* **Task description**:
Write out each line of the material again, word for word.

* **Dataset section**:
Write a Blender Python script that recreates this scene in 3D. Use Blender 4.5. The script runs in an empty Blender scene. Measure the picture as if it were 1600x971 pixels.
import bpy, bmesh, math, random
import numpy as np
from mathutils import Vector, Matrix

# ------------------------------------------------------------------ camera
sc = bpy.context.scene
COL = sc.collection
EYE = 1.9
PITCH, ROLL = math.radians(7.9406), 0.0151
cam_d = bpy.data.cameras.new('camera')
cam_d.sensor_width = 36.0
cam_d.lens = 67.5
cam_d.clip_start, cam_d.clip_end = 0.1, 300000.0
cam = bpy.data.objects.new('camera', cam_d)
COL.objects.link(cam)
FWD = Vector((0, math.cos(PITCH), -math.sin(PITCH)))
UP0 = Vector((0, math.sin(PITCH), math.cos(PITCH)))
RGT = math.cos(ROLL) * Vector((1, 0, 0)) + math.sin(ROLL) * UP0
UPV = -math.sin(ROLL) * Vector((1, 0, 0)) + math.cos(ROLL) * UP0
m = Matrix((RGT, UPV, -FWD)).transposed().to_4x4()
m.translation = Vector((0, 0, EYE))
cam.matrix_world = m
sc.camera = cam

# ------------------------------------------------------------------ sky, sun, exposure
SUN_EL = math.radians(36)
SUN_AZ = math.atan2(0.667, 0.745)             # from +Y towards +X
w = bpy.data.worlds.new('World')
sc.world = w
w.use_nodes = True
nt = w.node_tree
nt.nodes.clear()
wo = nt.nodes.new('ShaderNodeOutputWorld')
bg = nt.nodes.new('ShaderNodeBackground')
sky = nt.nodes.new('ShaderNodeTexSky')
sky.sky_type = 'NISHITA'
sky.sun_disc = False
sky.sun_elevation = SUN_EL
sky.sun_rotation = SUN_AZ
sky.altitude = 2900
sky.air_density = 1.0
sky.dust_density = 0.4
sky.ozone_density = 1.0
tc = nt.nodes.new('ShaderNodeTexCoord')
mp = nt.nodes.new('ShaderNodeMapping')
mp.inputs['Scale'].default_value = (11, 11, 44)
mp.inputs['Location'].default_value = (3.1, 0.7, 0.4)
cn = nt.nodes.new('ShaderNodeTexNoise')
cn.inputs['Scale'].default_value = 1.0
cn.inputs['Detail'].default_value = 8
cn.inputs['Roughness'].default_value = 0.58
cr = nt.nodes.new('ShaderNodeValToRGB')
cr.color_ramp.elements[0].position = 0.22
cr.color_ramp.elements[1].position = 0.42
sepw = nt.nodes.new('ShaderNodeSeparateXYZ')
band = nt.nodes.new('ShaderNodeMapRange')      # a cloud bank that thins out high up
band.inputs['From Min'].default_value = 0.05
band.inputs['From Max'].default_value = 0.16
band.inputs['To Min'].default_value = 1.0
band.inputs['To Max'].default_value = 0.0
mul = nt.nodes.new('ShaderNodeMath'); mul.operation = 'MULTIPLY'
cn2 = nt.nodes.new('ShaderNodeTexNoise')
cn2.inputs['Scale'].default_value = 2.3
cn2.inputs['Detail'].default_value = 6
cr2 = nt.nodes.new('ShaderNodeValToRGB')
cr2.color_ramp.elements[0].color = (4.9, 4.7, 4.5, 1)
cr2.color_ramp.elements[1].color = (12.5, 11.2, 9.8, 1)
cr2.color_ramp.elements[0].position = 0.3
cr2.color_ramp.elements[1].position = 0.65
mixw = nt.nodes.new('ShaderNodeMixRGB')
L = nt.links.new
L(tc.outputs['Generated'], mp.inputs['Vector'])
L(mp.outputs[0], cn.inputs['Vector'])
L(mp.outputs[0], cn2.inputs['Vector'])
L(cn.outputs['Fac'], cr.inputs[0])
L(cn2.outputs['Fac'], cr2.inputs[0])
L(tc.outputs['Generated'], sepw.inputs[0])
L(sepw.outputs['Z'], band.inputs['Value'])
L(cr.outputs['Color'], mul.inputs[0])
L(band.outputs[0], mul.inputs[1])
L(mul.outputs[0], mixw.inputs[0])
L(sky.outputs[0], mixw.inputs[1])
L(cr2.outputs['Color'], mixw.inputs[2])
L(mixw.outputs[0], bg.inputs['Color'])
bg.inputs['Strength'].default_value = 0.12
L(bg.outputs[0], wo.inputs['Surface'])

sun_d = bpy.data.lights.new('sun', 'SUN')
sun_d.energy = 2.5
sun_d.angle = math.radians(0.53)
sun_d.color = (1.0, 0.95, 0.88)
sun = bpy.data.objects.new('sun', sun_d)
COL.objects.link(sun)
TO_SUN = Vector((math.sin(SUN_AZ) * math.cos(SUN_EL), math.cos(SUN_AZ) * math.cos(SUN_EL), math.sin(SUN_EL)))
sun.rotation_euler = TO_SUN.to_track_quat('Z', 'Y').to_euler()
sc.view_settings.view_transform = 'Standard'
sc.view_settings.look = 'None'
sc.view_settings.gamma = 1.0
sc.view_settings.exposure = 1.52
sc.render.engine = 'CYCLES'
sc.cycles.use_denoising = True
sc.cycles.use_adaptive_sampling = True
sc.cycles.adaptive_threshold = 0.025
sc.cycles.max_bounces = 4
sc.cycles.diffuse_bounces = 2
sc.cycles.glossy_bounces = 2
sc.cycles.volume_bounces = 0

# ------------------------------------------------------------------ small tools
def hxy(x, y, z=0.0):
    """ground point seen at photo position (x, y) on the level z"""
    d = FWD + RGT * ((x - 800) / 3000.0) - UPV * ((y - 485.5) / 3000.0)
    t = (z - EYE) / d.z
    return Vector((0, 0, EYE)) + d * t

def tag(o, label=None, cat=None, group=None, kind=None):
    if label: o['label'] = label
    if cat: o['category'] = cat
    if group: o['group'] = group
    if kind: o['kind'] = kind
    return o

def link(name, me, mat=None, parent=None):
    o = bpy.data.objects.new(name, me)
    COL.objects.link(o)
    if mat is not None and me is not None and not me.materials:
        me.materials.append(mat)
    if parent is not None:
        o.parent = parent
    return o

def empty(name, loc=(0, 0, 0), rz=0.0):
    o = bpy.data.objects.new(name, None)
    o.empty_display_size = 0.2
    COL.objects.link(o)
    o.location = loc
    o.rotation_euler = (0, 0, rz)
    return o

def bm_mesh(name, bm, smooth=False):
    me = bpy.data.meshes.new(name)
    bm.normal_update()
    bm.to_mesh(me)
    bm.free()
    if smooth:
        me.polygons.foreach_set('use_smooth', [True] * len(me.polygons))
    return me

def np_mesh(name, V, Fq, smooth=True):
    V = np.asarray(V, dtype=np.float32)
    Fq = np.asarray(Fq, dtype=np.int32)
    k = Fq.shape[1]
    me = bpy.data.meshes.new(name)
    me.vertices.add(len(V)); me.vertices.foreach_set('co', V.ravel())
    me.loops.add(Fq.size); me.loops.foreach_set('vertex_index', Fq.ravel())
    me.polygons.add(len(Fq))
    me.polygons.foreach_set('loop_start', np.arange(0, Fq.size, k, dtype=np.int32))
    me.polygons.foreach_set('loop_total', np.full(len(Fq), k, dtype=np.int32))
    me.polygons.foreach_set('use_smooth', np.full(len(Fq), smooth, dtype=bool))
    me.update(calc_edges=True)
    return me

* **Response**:
Write a Blender Python script that recreates this scene in 3D. Use Blender 4.5. The script runs in an empty Blender scene. Measure the picture as if it were 1600x971 pixels.
import bpy, bmesh, math, random
import numpy as np
from mathutils import Vector, Matrix

# ------------------------------------------------------------------ camera
sc = bpy.context.scene
COL = sc.collection
EYE = 1.9
PITCH, ROLL = math.radians(7.9406), 0.0151
cam_d = bpy.data.cameras.new('camera')
cam_d.sensor_width = 36.0
cam_d.lens = 67.5
cam_d.clip_start, cam_d.clip_end = 0.1, 300000.0
cam = bpy.data.objects.new('camera', cam_d)
COL.objects.link(cam)
FWD = Vector((0, math.cos(PITCH), -math.sin(PITCH)))
UP0 = Vector((0, math.sin(PITCH), math.cos(PITCH)))
RGT = math.cos(ROLL) * Vector((1, 0, 0)) + math.sin(ROLL) * UP0
UPV = -math.sin(ROLL) * Vector((1, 0, 0)) + math.cos(ROLL) * UP0
m = Matrix((RGT, UPV, -FWD)).transposed().to_4x4()
m.translation = Vector((0, 0, EYE))
cam.matrix_world = m
sc.camera = cam

# ------------------------------------------------------------------ sky, sun, exposure
SUN_EL = math.radians(36)
SUN_AZ = math.atan2(0.667, 0.745)             # from +Y towards +X
w = bpy.data.worlds.new('World')
sc.world = w
w.use_nodes = True
nt = w.node_tree
nt.nodes.clear()
wo = nt.nodes.new('ShaderNodeOutputWorld')
bg = nt.nodes.new('ShaderNodeBackground')
sky = nt.nodes.new('ShaderNodeTexSky')
sky.sky_type = 'NISHITA'
sky.sun_disc = False
sky.sun_elevation = SUN_EL
sky.sun_rotation = SUN_AZ
sky.altitude = 2900
sky.air_density = 1.0
sky.dust_density = 0.4
sky.ozone_density = 1.0
tc = nt.nodes.new('ShaderNodeTexCoord')
mp = nt.nodes.new('ShaderNodeMapping')
mp.inputs['Scale'].default_value = (11, 11, 44)
mp.inputs['Location'].default_value = (3.1, 0.7, 0.4)
cn = nt.nodes.new('ShaderNodeTexNoise')
cn.inputs['Scale'].default_value = 1.0
cn.inputs['Detail'].default_value = 8
cn.inputs['Roughness'].default_value = 0.58
cr = nt.nodes.new('ShaderNodeValToRGB')
cr.color_ramp.elements[0].position = 0.22
cr.color_ramp.elements[1].position = 0.42
sepw = nt.nodes.new('ShaderNodeSeparateXYZ')
band = nt.nodes.new('ShaderNodeMapRange')      # a cloud bank that thins out high up
band.inputs['From Min'].default_value = 0.05
band.inputs['From Max'].default_value = 0.16
band.inputs['To Min'].default_value = 1.0
band.inputs['To Max'].default_value = 0.0
mul = nt.nodes.new('ShaderNodeMath'); mul.operation = 'MULTIPLY'
cn2 = nt.nodes.new('ShaderNodeTexNoise')
cn2.inputs['Scale'].default_value = 2.3
cn2.inputs['Detail'].default_value = 6
cr2 = nt.nodes.new('ShaderNodeValToRGB')
cr2.color_ramp.elements[0].color = (4.9, 4.7, 4.5, 1)
cr2.color_ramp.elements[1].color = (12.5, 11.2, 9.8, 1)
cr2.color_ramp.elements[0].position = 0.3
cr2.color_ramp.elements[1].position = 0.65
mixw = nt.nodes.new('ShaderNodeMixRGB')
L = nt.links.new
L(tc.outputs['Generated'], mp.inputs['Vector'])
L(mp.outputs[0], cn.inputs['Vector'])
L(mp.outputs[0], cn2.inputs['Vector'])
L(cn.outputs['Fac'], cr.inputs[0])
L(cn2.outputs['Fac'], cr2.inputs[0])
L(tc.outputs['Generated'], sepw.inputs[0])
L(sepw.outputs['Z'], band.inputs['Value'])
L(cr.outputs['Color'], mul.inputs[0])
L(band.outputs[0], mul.inputs[1])
L(mul.outputs[0], mixw.inputs[0])
L(sky.outputs[0], mixw.inputs[1])
L(cr2.outputs['Color'], mixw.inputs[2])
L(mixw.outputs[0], bg.inputs['Color'])
bg.inputs['Strength'].default_value = 0.12
L(bg.outputs[0], wo.inputs['Surface'])

sun_d = bpy.data.lights.new('sun', 'SUN')
sun_d.energy = 2.5
sun_d.angle = math.radians(0.53)
sun_d.color = (1.0, 0.95, 0.88)
sun = bpy.data.objects.new('sun', sun_d)
COL.objects.link(sun)
TO_SUN = Vector((math.sin(SUN_AZ) * math.cos(SUN_EL), math.cos(SUN_AZ) * math.cos(SUN_EL), math.sin(SUN_EL)))
sun.rotation_euler = TO_SUN.to_track_quat('Z', 'Y').to_euler()
sc.view_settings.view_transform = 'Standard'
sc.view_settings.look = 'None'
sc.view_settings.gamma = 1.0
sc.view_settings.exposure = 1.52
sc.render.engine = 'CYCLES'
sc.cycles.use_denoising = True
sc.cycles.use_adaptive_sampling = True
sc.cycles.adaptive_threshold = 0.025
sc.cycles.max_bounces = 4
sc.cycles.diffuse_bounces = 2
sc.cycles.glossy_bounces = 2
sc.cycles.volume_bounces = 0

# ------------------------------------------------------------------ small tools
def hxy(x, y, z=0.0):
    """ground point seen at photo position (x, y) on the level z"""
    d = FWD + RGT * ((x - 800) / 3000.0) - UPV * ((y - 485.5) / 3000.0)
    t = (z - EYE) / d.z
    return Vector((0, 0, EYE)) + d * t

def tag(o, label=None, cat=None, group=None, kind=None):
    if label: o['label'] = label
    if cat: o['category'] = cat
    if group: o['group'] = group
    if kind: o['kind'] = kind
    return o

def link(name, me, mat=None, parent=None):
    o = bpy.data.objects.new(name, me)
    COL.objects.link(o)
    if mat is not None and me is not None and not me.materials:
        me.materials.append(mat)
    if parent is not None:
        o.parent = parent
    return o

def empty(name, loc=(0, 0, 0), rz=0.0):
    o = bpy.data.objects.new(name, None)
    o.empty_display_size = 0.2
    COL.objects.link(o)
    o.location = loc
    o.rotation_euler = (0, 0, rz)
    return o

def bm_mesh(name, bm, smooth=False):
    me = bpy.data.meshes.new(name)
    bm.normal_update()
    bm.to_mesh(me)
    bm.free()
    if smooth:
        me.polygons.foreach_set('use_smooth', [True] * len(me.polygons))
    return me

def np_mesh(name, V, Fq, smooth=True):
    V = np.asarray(V, dtype=np.float32)
    Fq = np.asarray(Fq, dtype=np.int32)
    k = Fq.shape[1]
    me = bpy.data.meshes.new(name)
    me.vertices.add(len(V)); me.vertices.foreach_set('co', V.ravel())
    me.loops.add(Fq.size); me.loops.foreach_set('vertex_index', Fq.ravel())
    me.polygons.add(len(Fq))
    me.polygons.foreach_set('loop_start', np.arange(0, Fq.size, k, dtype=np.int32))
    me.polygons.foreach_set('loop_total', np.full(len(Fq), k, dtype=np.int32))
    me.polygons.foreach_set('use_smooth', np.full(len(Fq), smooth, dtype=bool))
    me.update(calc_edges=True)
    return me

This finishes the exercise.